Child safety seats for cars

lathechuck's picture

I just heard part of a podcast from the Freakonomics series, which claimed that there was no actual scientific evidence that having children ages 2-6 strapped into a child safety seat was any more safe than an adult lap belt. They could find no evidence in the literature, so they hired a crash-test lab to do the experiments for themselves, and found that, if there was any difference, it was sufficiently small that a simple lap belt would pass the official safety-seat testing standard. So, WHY do we have laws that require child safety seats?

Well, the manufacturers of child safety seats are all in favor of mandatory usage, of course. And the auto-makers are only too happy to compel families to buy bigger vehicles, to hold the safety seats. And the law-makers, being well-informed on the issue by both the seat and auto manufacturers, are happy to enact "something for the children".
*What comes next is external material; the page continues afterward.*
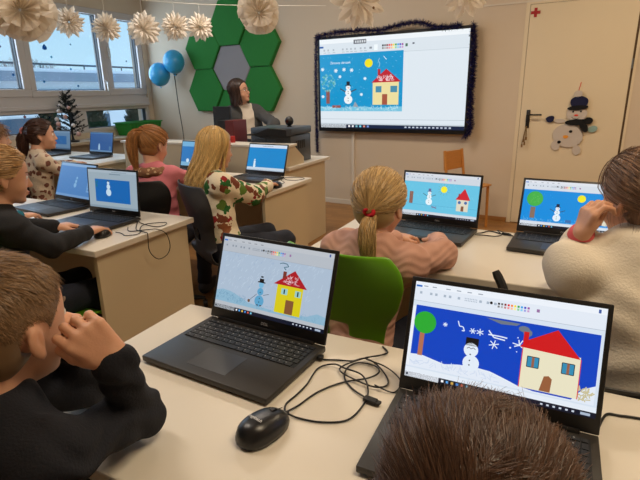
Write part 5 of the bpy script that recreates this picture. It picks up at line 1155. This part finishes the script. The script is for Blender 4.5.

But what's the unintended side-effect? People who are THINKING about having a child, or another child, seem to recognize that they're going to be immediately hit with the expense of buying a bigger vehicle, and are choosing not to have the child! Some tricky mathematical analysis showed (IF I heard correctly!) that for every child's life (claimed to be) saved by a safety seat, there are over 100 children not conceived due to the extra expense.

But, my own take on this adds one more factor: is safety-seat compliance higher than seat-belt compliance would be, without the safety-seat mandate? Maybe children are actually safer in safety-seats that they now use, instead of lap belts that they would not use.

Think critically, and discuss!

It wouldn't surprise me either way: someone's bright money-making idea that's easy for the car manufacturers to get in line with because they DON'T have to make an expensive change themselves.

My dad (now 87) remembers how car manufacturers FOUGHT against installing seat belts. Too expensive. They don't work. What about older cars. No one will want them. Etc., etc., etc.

I have read that in some very wealthy families, kids past #3 can be a status symbol because child #4 proves you're rich.